Lab announces Oculus Rift DK2 project viewer available

On Wednesday May 21st, Linden Lab publicly released the Oculus Rift project viewer, offering initial support for the Oculus Rift DK1.

Things have moved on since, most notably with the release of the Oculus DK2, versions of which the Lab received in July 2014, and have been using to update the project viewer to provide DK2 support.

Oculus Rift: Lab launches project viewer with DK2 support
Oculus Rift: Lab launches project viewer with DK2 support

On Monday October 13th, the Lab announced that the updated version of the viewer is now available.

The blog post announcing the update reads:

A few months ago, we released a Project Viewer that made it possible to use the first generation Oculus Rift development kit (DK1) anywhere in Second Life.

Since then, Oculus Rift has released a second generation development kit, DK2. The new hardware offers an even more immersive experience when used with Second Life – there’s less likelihood of feeling motion sick thanks to the motion-tracking features, and less of the “screen-door effect” on the visuals, thanks to higher resolution and brighter display.

We’ve integrated the DK2 with Second Life, and today are releasing a new Project Viewer so that virtual reality enthusiasts with the DK2 can use it anywhere in Second Life, just as DK1 users can.

Unfortunately, though, there are still some bugs impacting the experience, which we won’t be able to fix until we receive the next SDK from Oculus Rift. Because Second Life uses OpenGL in its browser, we cannot support direct mode in the Rift until Oculus releases a version of the SDK that supports that.

In addition, juddering is an issue (as it is with most DK2 demos).This can be significantly improved on Windows by turning off Aero, which allows the Rift to use its full refresh rate rather than being limited to the refresh rate of the primary monitor. This refresh rate is a major factor in the judder and turning off Aero can significantly improve your experience.

We’ll continue to fix bugs and improve the experience as quickly as we can once we get the next SDK, but in the meantime, we wanted to get this Project Viewer out into testers’ hands. If you have an Oculus Rift development kit, you can download the new Project Viewer here.

The update includes an expanded HMD configuration panel, which can be accessed via Preferences > Move and View > click on the Head Mounted Displays button.

The expnaded HMD configuration panel
The expanded HMD configuration panel

As with the original project viewer, this configuration panel can also be accessed via a dedicated toolbar button.
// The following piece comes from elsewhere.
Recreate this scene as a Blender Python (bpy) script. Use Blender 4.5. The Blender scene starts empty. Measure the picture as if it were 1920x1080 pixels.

The release notes for the viewer include some additional hints and tips:

  1. In Windows 7 turn OFF Aero (go to Windows Basic setting in the “Personalize” right-click menu on the desktop).
  2. In the Windows display settings, adjust the refresh rate on the DK2 to 60hz rather than 75hz.
  3. Make sure your Oculus config runtime and firmware are up to date.
  4. Make sure the power cable is plugged in to the Rift.
  5. If using an NVIDIA card, update to the latest drivers, which have some Oculus/VR specific optimizations.
  6. Turning on Triple buffering in the NVIDIA control panel may help in some cases. Results may vary.
  7. To increase framerate try reducing the Second Life Viewer draw distance and/or disable Shadows and the Ambient Occlusion.
  8. On the HMD setting panel in preferences try experimenting with turning low persistence mode on and off. We’ve found that is some cases it can exacerbate ghosting and jitter.
  9. If you’re in Mac OS X, it is recommended that you exit HMD when uploading files, such as images or models. There is currently an issue that can get your viewer stuck in a bad state if you attempt to upload files while HMD Mode is enabled.

Key Controls

  • Enter HMD mode – CTRL + SHIFT + D
  • Align to look – Q
  • Center Mouse Pointer – Z
  • Action key – X
  • Camera Mode – M (Press multiple times to cycle through 3rd Person, HMD Mouse look, and 1st Person modes)

The blog post from the Lab also includes the video released at the time the original Oculus Rift project viewer was launched.